The province was facing about 200 more claims when it filed for Chapter 11 reorganization, listing assets of $4.8 million and liabilities of $61.8 million. It was the first Catholic religious order in the U.S. to file for bankruptcy because of abuse claims.

Eventually, hundreds of creditors filed claims, some 500 of which alleged sexual abuse -- including 172 from Washington state.

In Washington, dozens of victims said they were abused at St. Mary's Mission and School by Jesuit priests and those supervised by Jesuits.

"Maybe the thought was, 'Little Indian girls would not say anything,' " said Dorothea Skalicky, 42, of Lewiston, Idaho, who was abused by a Jesuit priest at Sacred Heart Church in Lapwai, Idaho, on the Nez Perce Reservation.

"It's been a long journey" toward the settlement, said Skalicky, who did not tell anyone of her abuse until about two years ago. "I think a lot of people have this stigma (about lawsuits that) everyone is suing everybody these days. ... But because of these settlements, hopefully (the church) is making substantial changes to prevent future abuses. That's the big thing."

"This is a sad story for Native Americans," said victims' attorney Timothy Kosnoff. "The victims represent some of the poorest and most vulnerable children in the Pacific Northwest."

A big question when the bankruptcy proceedings began was whether the assets of local Jesuit schools, including Seattle University, Gonzaga University, Seattle Preparatory School, Bellarmine Preparatory School and Gonzaga Preparatory School, belonged to the province. Attorneys for the victims had initially argued that they did and therefore could be used to pay creditors. The province and schools said they are separate from each other.

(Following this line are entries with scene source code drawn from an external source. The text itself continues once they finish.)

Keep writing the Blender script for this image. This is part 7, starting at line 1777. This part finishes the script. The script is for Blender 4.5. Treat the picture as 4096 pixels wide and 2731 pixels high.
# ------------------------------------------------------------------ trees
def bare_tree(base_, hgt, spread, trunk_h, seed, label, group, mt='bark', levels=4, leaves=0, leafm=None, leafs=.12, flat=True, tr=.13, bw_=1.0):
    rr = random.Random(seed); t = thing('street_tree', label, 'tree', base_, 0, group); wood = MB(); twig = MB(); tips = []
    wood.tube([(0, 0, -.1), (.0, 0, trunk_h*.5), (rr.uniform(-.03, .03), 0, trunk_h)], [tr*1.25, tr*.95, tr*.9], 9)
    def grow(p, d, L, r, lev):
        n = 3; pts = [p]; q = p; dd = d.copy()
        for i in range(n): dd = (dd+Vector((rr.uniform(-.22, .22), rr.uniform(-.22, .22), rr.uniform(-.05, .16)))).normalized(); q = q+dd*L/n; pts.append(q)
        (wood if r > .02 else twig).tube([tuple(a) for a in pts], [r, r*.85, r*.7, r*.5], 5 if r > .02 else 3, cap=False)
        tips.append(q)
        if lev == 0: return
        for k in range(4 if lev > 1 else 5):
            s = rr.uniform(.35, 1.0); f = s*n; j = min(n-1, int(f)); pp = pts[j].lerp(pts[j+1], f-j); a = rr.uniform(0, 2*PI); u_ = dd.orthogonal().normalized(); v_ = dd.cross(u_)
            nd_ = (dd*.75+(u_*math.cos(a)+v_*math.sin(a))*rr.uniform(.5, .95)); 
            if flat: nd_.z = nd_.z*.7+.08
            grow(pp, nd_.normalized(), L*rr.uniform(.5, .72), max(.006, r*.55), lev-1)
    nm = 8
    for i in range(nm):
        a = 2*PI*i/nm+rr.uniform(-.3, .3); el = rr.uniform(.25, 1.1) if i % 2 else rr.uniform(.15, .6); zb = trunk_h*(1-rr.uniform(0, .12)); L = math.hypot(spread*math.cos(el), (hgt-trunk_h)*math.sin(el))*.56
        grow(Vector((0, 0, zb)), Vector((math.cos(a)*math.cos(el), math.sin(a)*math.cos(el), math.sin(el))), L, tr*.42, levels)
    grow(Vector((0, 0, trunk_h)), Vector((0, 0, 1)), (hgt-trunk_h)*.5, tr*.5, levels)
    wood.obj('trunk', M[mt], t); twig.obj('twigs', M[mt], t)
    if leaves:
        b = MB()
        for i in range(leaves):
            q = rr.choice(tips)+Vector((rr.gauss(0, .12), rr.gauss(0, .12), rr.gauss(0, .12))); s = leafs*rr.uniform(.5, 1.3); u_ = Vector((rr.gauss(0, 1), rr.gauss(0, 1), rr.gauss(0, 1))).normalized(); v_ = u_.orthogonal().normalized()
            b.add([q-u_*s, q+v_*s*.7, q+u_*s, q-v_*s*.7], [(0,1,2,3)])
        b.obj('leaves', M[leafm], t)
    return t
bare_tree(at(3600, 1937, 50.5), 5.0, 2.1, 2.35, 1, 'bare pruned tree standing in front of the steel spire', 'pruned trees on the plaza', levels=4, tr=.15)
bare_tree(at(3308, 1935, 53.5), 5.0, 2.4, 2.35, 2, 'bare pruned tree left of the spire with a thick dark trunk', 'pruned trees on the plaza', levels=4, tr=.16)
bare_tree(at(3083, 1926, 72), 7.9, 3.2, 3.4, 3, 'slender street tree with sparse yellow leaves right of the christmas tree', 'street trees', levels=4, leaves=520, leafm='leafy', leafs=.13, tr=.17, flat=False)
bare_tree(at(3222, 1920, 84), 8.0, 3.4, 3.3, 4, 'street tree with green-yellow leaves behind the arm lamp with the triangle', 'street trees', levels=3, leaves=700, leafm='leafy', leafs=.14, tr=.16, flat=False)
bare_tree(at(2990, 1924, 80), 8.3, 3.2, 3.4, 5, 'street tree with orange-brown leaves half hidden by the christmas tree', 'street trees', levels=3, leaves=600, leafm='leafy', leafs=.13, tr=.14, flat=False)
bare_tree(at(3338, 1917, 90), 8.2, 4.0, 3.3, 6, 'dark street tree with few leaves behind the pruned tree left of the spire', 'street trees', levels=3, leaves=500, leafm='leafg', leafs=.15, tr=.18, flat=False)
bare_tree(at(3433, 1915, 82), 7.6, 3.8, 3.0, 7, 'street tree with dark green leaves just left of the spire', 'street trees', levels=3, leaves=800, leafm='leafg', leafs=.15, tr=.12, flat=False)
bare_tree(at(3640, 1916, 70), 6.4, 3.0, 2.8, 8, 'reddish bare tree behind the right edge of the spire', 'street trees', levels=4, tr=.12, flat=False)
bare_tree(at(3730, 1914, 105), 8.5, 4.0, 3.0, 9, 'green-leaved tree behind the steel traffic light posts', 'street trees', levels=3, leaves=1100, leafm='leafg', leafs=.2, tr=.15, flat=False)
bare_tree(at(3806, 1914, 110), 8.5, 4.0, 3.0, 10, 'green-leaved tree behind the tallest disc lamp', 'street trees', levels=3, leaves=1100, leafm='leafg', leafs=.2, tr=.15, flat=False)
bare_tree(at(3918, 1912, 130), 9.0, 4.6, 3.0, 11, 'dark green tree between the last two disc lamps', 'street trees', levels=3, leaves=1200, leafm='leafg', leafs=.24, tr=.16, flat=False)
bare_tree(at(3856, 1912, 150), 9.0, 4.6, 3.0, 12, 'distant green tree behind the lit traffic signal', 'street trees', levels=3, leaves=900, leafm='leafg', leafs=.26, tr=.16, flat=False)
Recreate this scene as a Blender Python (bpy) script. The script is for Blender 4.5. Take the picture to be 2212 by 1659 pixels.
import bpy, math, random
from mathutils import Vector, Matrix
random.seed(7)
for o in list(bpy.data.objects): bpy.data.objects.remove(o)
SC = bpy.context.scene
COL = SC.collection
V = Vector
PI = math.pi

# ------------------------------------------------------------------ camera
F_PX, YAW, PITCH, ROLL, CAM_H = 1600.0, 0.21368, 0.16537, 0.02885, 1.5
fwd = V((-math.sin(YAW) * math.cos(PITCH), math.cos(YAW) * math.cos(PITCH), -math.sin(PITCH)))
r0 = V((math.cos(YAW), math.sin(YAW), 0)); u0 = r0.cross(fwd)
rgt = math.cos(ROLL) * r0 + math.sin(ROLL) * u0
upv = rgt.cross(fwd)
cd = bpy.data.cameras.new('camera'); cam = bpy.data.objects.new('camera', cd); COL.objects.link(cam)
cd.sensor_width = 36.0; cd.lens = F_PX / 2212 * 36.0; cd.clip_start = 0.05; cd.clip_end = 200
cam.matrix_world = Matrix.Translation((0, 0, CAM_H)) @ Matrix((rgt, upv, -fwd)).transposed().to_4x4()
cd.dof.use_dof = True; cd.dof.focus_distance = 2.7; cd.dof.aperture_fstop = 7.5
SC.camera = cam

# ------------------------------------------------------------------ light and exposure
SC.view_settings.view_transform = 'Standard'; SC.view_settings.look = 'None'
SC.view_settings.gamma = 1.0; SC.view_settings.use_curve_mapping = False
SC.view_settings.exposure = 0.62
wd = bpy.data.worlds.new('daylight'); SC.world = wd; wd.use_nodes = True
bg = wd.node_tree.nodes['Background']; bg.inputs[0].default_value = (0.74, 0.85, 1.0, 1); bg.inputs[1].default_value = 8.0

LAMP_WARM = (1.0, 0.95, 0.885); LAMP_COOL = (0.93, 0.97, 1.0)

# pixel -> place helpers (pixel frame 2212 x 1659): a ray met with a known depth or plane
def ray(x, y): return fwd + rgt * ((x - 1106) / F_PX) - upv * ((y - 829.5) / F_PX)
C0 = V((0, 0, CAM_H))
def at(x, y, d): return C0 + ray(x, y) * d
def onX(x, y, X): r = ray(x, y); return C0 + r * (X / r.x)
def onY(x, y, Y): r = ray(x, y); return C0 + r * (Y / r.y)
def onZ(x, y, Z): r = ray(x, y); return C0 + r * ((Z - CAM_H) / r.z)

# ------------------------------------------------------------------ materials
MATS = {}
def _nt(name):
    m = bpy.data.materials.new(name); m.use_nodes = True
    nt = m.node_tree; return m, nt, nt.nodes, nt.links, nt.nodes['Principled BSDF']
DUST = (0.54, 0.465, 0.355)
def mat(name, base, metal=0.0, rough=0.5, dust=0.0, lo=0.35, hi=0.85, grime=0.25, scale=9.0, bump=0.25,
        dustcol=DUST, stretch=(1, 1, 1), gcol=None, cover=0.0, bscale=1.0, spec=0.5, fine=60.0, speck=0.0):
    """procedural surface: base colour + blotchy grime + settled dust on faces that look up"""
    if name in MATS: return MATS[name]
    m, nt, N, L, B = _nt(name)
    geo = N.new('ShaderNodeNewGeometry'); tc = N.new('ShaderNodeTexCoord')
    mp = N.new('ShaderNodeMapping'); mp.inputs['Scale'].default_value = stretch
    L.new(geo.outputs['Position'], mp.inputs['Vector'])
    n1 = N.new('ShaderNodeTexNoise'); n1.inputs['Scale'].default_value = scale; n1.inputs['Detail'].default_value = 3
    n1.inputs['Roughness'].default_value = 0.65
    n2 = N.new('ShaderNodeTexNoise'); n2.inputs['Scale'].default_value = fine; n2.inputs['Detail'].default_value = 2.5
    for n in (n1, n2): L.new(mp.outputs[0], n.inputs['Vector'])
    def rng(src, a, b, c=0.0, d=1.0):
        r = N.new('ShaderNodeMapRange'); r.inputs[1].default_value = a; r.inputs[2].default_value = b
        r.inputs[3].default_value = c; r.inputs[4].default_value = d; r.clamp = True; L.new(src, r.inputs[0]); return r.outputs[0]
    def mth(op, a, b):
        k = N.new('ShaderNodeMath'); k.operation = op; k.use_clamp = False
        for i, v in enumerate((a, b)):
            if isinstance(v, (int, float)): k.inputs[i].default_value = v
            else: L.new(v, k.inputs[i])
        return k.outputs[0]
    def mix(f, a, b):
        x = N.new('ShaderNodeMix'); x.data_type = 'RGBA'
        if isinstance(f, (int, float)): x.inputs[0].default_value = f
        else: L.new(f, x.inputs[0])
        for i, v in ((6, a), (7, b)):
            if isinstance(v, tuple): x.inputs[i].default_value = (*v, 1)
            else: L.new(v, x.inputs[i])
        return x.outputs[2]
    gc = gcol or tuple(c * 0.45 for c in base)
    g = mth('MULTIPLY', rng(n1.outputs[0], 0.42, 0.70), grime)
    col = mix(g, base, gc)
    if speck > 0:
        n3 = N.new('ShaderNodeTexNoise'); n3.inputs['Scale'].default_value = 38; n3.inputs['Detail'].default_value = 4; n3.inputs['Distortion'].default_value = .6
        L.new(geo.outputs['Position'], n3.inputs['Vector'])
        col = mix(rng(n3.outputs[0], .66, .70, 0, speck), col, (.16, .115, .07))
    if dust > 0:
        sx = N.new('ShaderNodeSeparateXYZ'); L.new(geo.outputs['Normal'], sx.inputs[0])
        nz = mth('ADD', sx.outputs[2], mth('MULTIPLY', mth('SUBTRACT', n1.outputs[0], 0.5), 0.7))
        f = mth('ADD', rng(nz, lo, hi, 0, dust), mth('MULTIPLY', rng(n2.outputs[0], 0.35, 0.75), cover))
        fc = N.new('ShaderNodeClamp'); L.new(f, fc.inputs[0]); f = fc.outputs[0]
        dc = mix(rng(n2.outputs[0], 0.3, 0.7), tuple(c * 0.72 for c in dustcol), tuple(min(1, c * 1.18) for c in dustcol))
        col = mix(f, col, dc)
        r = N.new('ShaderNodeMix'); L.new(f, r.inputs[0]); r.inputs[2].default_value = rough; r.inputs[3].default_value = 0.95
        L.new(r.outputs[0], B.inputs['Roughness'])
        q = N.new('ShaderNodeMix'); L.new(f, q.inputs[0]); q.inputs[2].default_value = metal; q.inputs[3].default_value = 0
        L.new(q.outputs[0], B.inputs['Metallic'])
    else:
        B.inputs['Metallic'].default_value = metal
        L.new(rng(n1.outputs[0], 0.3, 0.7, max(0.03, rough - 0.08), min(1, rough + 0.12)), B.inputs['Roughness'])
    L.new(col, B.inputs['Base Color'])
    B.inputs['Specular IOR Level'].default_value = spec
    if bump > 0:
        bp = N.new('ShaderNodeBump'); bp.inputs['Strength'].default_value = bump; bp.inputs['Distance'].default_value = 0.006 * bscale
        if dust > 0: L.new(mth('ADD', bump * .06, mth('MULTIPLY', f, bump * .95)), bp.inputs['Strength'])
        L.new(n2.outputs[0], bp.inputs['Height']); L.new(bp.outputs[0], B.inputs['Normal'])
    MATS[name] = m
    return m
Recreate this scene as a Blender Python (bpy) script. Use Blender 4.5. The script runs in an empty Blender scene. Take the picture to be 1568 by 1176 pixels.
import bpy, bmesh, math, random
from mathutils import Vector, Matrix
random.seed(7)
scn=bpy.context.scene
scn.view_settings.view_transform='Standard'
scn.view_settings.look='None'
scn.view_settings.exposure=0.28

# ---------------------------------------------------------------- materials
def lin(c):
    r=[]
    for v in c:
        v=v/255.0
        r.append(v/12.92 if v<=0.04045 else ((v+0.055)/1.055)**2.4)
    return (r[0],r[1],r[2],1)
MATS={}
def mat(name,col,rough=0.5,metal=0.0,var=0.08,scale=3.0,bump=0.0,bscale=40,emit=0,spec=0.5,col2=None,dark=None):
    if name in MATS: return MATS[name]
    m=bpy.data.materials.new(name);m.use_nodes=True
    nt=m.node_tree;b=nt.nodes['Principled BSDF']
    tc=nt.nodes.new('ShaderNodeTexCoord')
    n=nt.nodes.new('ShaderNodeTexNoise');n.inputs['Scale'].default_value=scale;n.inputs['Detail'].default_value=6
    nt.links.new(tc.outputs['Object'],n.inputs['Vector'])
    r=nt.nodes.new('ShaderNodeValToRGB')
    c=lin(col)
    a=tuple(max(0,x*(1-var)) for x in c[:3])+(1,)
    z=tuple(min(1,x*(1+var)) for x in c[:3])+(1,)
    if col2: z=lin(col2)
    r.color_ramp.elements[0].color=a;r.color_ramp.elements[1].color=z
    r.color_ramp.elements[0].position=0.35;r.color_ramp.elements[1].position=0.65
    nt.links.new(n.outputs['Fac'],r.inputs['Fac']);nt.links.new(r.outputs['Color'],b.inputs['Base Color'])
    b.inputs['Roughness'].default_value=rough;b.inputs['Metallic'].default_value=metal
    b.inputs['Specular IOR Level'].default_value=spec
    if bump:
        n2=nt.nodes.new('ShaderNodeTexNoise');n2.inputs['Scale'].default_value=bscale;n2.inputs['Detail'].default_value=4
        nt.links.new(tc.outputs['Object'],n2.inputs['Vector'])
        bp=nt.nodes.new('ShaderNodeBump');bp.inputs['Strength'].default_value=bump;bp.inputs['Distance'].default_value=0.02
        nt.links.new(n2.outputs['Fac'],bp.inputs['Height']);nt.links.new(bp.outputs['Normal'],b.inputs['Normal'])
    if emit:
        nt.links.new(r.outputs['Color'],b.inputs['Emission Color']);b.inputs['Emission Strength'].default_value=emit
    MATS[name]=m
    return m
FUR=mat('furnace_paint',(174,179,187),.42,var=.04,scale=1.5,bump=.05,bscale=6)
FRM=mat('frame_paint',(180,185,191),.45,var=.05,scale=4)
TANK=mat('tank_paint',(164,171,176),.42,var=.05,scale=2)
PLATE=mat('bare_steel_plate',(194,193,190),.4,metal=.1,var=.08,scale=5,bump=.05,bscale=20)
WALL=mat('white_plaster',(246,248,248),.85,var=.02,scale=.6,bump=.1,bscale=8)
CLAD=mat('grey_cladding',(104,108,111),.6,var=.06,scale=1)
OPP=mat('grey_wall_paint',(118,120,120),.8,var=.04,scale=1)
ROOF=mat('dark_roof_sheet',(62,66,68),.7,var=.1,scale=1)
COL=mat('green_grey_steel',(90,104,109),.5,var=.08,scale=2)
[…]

But during the bankruptcy negotiations, the victims' attorneys did not pursue that argument. As a result, Friday's settlement does not include the schools and they are not contributing any money toward the settlement.

But that also means that lawsuits filed against the schools before the Jesuits declared bankruptcy will now move forward again -- including claims against Seattle University alleging abuse by the Rev. Michael Toulouse, a former professor there.

Largest settlements in the Catholic abuse scandal

Los Angeles Archdiocese: $660 million San Diego: $198 million

NW Jesuits: $166.1 million

Orange, Calif.: $100 million

Boston: $84.3 million

Covington, Ky.: $79 million

Portland, Ore.: $71.5 million

Los Angeles: $60 million

Oakland, Calif.: $56 million

NW Jesuits (Fairbanks cases): $50 million

Spokane, Wash.: $48 million


January 2002: Scandal breaks with reports that priests in Boston sexually abused hundreds of children over past decades; victims across nation later begin filing lawsuits

July 2004: Beset by abuse claims, Archdiocese of Portland, Ore., becomes first in nation to seek bankruptcy protection.

September 2004: Diocese of Tucson seeks bankruptcy protection, followed in December by Diocese of Spokane

2006-2011: Six more dioceses or archdioceses seek bankruptcy protection.

November 2007: Jesuit order in Northwest settles 110 abuse claims for $50 million.

January 2008: Jesuit order in Northwest settles other claims totaling nearly $5 million.

February 2009: Beset by continuing claims, Jesuit order in Northwest becomes first Catholic order to seek Chapter 11 bankruptcy.

March 25, 2011: Northwest Jesuits agree to pay $166.1 million to some 500 victims to settle bankruptcy proceedings. Settlement includes apologies to victims.